How does the clever cover work? Opium’s website explains:
The cover for issue 8 is printed in a double layer of black ink. The overlayer is screened back for the nine words, making the letters fractionally more vulnerable to ultra-violet light. The quantity of ink for each word is different, so the words will appear one at a time, when exposed to sunlight, over the next thousand years.
But will it last? Paper itself is remarkably endurable: the world’s oldest printed book, a copy of the Diamond Sutra in the British Library, is well over a thousand years old and still in good condition. If you’re planning on buying a copy, be sure to keep it on a clean, dry windowsill. You should probably store the instructions on the care of your magazine on a long-lasting hard drive when they do finally hit the market.

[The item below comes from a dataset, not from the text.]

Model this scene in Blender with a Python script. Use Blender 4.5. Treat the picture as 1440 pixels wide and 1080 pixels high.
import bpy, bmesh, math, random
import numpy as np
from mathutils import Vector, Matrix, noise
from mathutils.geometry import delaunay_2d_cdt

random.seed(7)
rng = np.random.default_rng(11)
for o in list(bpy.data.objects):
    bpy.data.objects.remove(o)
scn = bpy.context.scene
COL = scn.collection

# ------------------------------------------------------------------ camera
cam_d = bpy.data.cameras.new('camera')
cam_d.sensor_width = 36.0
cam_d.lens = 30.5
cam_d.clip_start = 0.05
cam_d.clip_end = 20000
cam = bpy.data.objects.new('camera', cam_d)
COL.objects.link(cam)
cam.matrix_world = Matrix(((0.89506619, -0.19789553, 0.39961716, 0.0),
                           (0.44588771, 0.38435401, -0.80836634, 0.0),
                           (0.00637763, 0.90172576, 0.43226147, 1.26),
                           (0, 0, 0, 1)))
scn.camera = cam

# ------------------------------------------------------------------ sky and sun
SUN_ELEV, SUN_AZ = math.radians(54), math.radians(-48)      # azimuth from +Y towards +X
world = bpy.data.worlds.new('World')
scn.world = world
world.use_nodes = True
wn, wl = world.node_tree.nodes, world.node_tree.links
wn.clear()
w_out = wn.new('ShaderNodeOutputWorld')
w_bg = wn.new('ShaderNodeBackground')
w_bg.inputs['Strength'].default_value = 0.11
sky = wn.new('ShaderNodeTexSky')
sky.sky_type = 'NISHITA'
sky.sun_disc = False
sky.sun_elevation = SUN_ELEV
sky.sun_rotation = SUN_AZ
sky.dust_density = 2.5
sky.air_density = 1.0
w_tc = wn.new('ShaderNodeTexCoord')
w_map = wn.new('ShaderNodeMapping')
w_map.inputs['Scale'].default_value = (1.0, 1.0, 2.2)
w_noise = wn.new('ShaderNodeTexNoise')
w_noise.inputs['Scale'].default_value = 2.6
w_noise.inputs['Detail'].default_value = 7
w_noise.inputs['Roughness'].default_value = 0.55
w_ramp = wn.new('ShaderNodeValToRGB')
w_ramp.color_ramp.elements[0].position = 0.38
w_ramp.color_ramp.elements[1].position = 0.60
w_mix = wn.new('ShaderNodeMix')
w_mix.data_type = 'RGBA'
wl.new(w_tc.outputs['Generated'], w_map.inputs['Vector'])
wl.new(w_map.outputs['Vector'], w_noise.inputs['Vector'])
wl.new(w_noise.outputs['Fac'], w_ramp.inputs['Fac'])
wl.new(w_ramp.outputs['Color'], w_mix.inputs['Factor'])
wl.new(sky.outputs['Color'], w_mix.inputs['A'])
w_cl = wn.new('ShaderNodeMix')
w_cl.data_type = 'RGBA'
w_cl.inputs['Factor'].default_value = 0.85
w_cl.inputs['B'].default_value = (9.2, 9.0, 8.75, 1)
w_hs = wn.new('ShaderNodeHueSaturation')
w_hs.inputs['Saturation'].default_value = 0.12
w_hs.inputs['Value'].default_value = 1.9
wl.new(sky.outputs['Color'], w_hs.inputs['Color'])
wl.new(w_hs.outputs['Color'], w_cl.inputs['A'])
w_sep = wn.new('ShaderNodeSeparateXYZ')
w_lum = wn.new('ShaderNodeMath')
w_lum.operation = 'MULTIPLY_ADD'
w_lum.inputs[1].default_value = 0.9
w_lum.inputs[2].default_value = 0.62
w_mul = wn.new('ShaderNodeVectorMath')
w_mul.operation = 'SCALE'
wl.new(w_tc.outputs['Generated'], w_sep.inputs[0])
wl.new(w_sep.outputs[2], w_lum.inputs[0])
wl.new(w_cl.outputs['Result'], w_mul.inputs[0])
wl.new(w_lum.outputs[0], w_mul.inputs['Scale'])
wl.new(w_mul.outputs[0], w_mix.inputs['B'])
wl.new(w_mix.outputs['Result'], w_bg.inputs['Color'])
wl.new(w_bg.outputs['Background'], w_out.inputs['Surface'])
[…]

In a way, the thousand-year-long story is the bizarro, art-world twin of the ultra-enduring storage device. The cover is the brainchild of Jonathon Keats, a conceptual artist who’s caused a stir over the years with his unusual projects, all related to or inspired by science. He’s painted radio telescope data, tried to engineer God in a petri dish, and copyrighted his brain. The hard drive preserves today for all eternity, but Keats’s story, which attempts to span a dozen lifetimes with a fragile medium, works in reverse. It epitomizes the future’s inaccessibility; only via the slow passage of time will it reveal itself.
Unless, of course, an inquiring mind in possession of a high-intensity UV light source decides to give in to curiosity. Not quite as elegant a solution as immortality, but probably effective. I can’t decide whether that would be the perfect response to Keats’s infuriatingly elusive artwork, or if it would spoil all the fun.